Griffiths’ view was that ‘Bruce was truly amazing. He would go into a set-up in a scene, he’d look at it and we’d all stand around and he’d say, “I haven’t got a fucking clue about how to do this. Anybody any ideas?” And you’d stand there in shock. Somebody was not bullshitting you. Because directors always do, they always pretend they know what they’re doing, especially when they don’t. And out would come this fountain of ideas and at the speed of light he would just flicker through them and say, “No, no, no… Ahh, that sounds good, let’s have a look at that.” And then we could rehearse it. And he said, “Yes, that’s good. Let’s shoot this way.” It was so liberating.’

Everyone knew the film was being made on a pittance, a mere £1.5 million, and that in itself created a bond of loyalty and togetherness, coupled with a sense of how special the script was. Brown recalls, ‘It was everyone’s first film — mine, Bruce’s, Paul’s and Richard’s. The crew were fairly experienced.
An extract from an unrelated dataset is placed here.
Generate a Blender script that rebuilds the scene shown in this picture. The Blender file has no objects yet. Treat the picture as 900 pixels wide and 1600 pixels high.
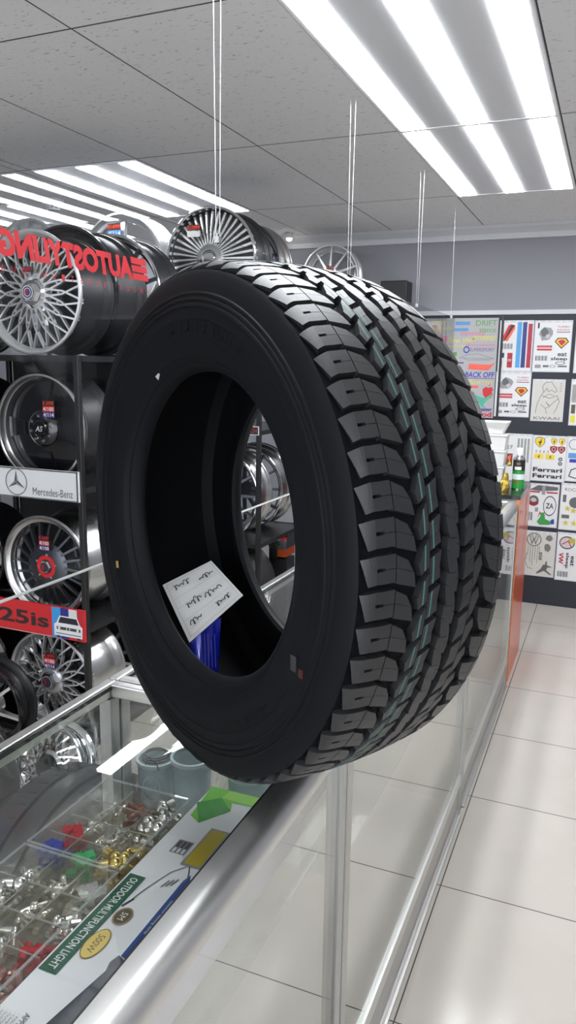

Peter Hammond was certainly an experienced cameraman and he directed the shots pretty much because Bruce didn’t really know where to put the camera and would just say, “Pete, what shall I do with this scene?” And they’d work it out together. It was a really nice atmosphere. There was no tension, everyone was helping each other out. I think we all felt that maybe that’s the way movies were. And, of course, we’ve all made lots of films each since then and they’re not all like that. It was a lovely honeymoon, really.’